The company defeated a force of six ogrillions at the base of the Shrine of Sil-Hurk in this session, earning 1,500 XP to be divided among the seven player characters.  This equals 214.29 each, rounded up to 215 XP per character.

After the Gramartini Rangers arrived, the party initiated another battle with ogrillions, in which three have fallen so far.   These 750 XP are divided among the seven PCs and the three remaining Gramartini Rangers, for an easy 75 XP apiece. 

The company is also awarded experience for the following accomplishments:
  • ·      Using small fire to delay ogrillion pursuit, 100 XP
  • ·      Tripwire snare, concealed by illusion, injures ogrillion: 75 XP;
  • ·      Concealed removed railing snare injures ogrillion and delays pursuit; 125 XP
  • ·      Successful interactions with Markos Gramartini; 200 XP;
  • ·      Not falling for Mizlokk’s negotiation ploy; 125 XP.

This portion of experience points is divided among the player characters only, with a half-share to Nomak (who is more-or-less an NPC at this point).  This comes out to 48.08 per half-share, which we can round up to 50 XP—meaning 50 XP for Nomak gets and 100 XP for each of the other PCs.

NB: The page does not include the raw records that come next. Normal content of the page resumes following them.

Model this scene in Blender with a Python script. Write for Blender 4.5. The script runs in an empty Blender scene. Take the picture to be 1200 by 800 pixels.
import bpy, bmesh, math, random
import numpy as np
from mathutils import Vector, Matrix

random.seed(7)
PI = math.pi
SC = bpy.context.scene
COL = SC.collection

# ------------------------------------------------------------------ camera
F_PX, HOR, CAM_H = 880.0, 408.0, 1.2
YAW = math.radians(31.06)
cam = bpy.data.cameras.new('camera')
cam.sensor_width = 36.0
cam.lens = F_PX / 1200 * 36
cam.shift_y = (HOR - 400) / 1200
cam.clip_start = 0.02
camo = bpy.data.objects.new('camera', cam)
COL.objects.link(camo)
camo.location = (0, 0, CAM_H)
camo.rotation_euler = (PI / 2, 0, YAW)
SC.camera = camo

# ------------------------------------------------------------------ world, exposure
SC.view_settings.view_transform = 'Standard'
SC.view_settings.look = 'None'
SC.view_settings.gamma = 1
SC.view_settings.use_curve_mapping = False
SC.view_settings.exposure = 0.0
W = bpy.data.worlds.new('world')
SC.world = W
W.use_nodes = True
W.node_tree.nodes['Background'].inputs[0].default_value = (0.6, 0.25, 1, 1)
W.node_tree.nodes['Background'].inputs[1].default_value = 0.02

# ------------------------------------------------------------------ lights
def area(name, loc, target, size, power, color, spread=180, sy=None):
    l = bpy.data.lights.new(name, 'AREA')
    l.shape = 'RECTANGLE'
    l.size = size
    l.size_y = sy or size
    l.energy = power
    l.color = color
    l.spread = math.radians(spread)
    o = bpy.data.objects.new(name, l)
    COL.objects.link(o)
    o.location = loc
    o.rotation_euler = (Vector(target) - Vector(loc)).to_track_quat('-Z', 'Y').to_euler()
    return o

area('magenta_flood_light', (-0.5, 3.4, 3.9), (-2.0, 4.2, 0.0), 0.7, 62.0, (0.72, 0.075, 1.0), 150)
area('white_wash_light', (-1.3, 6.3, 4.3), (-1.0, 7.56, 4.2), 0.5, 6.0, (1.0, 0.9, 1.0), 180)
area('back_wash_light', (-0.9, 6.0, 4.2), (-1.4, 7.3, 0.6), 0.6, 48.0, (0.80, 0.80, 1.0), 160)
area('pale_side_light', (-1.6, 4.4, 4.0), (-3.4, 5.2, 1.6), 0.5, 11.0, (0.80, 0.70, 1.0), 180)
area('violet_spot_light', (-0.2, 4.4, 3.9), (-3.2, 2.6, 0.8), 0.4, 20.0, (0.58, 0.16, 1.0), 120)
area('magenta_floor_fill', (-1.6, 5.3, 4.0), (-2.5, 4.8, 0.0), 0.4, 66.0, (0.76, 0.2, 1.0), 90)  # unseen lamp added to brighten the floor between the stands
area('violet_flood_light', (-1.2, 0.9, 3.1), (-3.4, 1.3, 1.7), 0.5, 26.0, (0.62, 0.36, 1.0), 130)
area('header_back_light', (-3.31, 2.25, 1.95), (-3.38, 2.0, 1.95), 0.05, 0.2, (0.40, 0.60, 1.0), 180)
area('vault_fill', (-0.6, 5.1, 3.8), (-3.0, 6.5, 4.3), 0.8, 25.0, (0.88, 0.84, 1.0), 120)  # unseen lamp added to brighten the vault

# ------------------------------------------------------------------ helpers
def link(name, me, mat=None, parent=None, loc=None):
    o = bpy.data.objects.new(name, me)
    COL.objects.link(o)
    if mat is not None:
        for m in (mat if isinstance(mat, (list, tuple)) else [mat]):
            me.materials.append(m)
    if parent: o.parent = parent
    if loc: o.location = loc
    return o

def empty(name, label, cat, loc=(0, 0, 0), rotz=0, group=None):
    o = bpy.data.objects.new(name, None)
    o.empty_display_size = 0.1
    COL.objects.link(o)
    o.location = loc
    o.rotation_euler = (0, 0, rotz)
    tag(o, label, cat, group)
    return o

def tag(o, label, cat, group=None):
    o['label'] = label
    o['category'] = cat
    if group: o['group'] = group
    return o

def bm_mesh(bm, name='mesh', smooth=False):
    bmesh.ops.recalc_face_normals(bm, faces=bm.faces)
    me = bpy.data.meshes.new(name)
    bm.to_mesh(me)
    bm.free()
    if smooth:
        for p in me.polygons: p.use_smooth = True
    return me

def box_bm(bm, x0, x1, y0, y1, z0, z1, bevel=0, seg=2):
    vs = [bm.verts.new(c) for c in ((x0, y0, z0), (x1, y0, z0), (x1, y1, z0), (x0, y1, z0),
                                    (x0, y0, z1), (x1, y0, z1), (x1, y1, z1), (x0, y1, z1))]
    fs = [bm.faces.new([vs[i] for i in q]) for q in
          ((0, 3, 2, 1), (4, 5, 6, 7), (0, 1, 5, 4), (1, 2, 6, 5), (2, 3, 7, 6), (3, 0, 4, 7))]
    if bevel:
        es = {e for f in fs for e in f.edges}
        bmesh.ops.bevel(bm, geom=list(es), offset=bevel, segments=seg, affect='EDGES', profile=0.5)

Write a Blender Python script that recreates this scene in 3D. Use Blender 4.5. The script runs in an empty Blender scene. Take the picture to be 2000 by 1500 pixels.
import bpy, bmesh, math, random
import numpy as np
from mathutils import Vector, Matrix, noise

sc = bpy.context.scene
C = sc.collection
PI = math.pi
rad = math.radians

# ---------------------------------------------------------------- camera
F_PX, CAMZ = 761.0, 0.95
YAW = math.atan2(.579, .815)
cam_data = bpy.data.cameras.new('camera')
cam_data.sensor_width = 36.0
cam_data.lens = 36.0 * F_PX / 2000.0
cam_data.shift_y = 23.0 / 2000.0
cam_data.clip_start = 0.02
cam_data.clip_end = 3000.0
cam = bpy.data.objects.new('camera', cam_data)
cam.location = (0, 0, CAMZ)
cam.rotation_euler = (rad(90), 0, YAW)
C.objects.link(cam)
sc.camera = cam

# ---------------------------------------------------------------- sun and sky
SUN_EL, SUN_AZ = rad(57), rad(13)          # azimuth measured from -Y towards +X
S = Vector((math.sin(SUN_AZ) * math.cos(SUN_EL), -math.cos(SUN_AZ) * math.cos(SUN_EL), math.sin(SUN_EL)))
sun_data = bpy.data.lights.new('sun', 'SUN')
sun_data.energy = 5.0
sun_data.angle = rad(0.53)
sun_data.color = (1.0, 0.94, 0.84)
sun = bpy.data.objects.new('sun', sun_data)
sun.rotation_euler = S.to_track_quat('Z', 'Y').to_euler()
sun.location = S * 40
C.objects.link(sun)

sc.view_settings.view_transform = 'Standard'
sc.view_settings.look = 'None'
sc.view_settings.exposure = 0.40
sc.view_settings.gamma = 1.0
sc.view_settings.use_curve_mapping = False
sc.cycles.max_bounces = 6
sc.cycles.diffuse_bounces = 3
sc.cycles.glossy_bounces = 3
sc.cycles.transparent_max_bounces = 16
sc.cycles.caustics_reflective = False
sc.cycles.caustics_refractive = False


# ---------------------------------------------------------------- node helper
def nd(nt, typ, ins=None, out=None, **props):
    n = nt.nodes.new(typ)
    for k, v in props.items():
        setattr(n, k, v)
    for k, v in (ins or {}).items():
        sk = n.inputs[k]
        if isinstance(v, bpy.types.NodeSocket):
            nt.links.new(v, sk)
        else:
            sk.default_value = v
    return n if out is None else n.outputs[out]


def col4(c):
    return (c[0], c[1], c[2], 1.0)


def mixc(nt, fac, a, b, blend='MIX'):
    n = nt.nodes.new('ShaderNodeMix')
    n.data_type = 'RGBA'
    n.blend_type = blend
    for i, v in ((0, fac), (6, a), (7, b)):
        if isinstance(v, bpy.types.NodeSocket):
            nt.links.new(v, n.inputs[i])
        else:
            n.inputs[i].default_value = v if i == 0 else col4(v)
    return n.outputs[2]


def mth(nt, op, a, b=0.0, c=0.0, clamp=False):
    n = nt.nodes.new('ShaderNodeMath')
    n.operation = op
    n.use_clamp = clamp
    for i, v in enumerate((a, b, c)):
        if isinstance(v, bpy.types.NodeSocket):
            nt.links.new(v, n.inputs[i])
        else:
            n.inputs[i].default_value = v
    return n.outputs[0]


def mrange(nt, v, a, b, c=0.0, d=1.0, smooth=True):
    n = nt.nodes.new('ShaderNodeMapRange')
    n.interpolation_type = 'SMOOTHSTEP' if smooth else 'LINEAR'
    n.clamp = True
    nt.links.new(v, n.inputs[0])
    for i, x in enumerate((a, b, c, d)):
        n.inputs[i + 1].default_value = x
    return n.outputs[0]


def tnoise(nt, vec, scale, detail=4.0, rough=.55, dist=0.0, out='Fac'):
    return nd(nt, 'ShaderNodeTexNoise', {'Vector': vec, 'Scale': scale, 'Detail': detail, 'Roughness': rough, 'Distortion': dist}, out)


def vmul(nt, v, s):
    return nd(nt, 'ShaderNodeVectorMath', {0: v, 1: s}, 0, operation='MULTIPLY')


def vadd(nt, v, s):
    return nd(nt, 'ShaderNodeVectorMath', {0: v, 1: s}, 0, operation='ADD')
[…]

The adventure gods observed much compelling play in this particular occasion, a list that undoubtedly begins with the splendid accommodations and fine Väsen ale.  But Greyndalf’s subtle manipulation of the bombastic Markos Gramartini has put him and his men at the forefront of a fierce and desperate fight against the Galjenkito occupiers that rages on even still.  To the practical rewards of this device, the gods now add one point of inspiration.  

Final Session 16 totals:

·      Jowdain acquitted himself well in battle, garnering 390 XP.

·      Gambol pleased his deity and is rewarded with 390 XP.

·       Greyndalf remained a cunning and resourceful (and mostly naked) adversary, earning 390 XP and one point of inspiration.

·      Schlemeel still don’t give a f*k, but he picked up 390 XP.

·      Onog played it cold as ice, and acquired 390 XP.

·      Unagi looked fresh as ever and gained 390 XP.

·      Nomak contained his rage, and is enhanced by 340 XP.